AERAで連載中の「この人この本」では、いま読んでおくべき一冊を取り上げ、そこに込めた思いや舞台裏を著者にインタビュー。
【画像】直木賞作家・今村翔吾さんの著書『幸村を討て』はこちら
『幸村を討て』は、直木賞作家・今村翔吾さんの著書。戦国時代最後の戦い、「大坂の陣」を舞台に、真田一族、徳川家康、毛利勝永ら戦国武将たち、それぞれの思惑を描く。登場人物たちの躍動感あふれる会話や動きから、武将たちの人物像や時代の空気が立ち上がる。「大きな流れは事前に決めるが、プロットは書かない」と今村さん。「セリフは、出たとこ勝負。瞬時の判断の連続のため、僕にとってはまるで戦です」。今村さんに、同書にかける思いを聞いた。
* * *
今村翔吾さん(37)が初めて歴史小説を手に取ったのは、小学5年のとき。池波正太郎さんの『真田太平記』に魅了され、以来、歴史小説の虜になった。なかでも、真田幸村の兄、信之は数多の武将のなかでも思い入れの強い人物だ。
今年1月、『塞王(さいおう)の楯(たて)』で直木賞を受賞した今村さんの最新作『幸村を討て』の根底にあるのは、そんな真田家の“秘められた家族の物語”だ。幸村は、家康を追い詰めたことで名をあげた武将だが、幸村の冒険譚を想像し読み進めると、不意打ちを食らう。
「幸村小説のなかで、最も早く幸村を死なせてやろうと思った」と今村さんが言う通り、幸村は序盤であっけなく姿を消す。
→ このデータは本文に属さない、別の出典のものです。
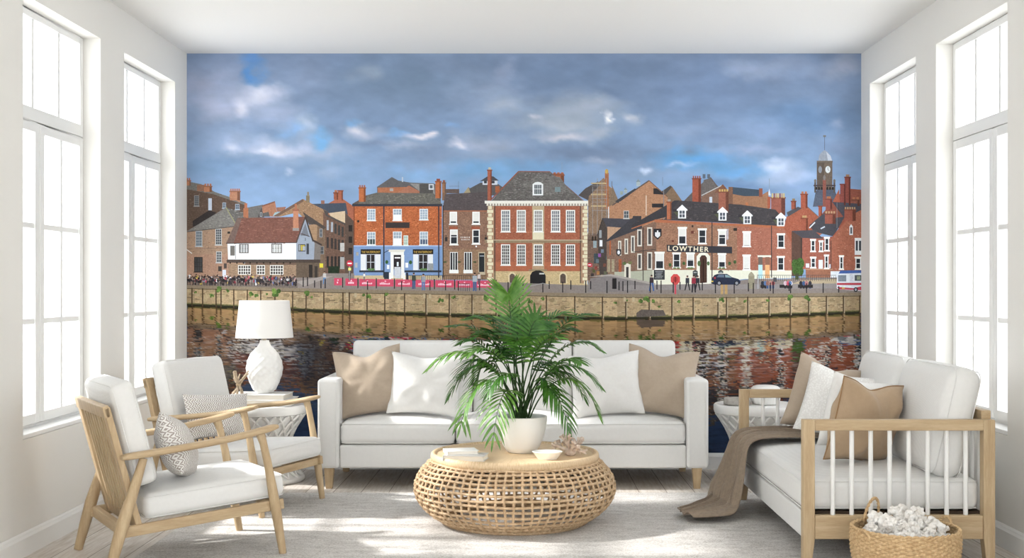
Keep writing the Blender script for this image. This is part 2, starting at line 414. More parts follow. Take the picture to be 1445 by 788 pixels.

そもそも「幸村」とは、いったい何者なのか。織田有楽斎、後藤又兵衛、伊達政宗ら6人の視点から、それぞれの幸村、そして真田家が浮かび上がる。
「真田家って、“家族っぽいな”と思う。これは、家康や信長の家からは感じられないもの」と、今村さんは言う。
信之は、家康の家臣として生きるため、代々伝わる「幸」の文字を捨て、「信幸」から「信之」に名を変えた。信之の幼名は源三郎で、後に「幸村」で知られるようになる信繁の幼名は源次郎。名の数と生まれた順があっていないばかりか、2人の間にもう1人、兄弟がいるとされる。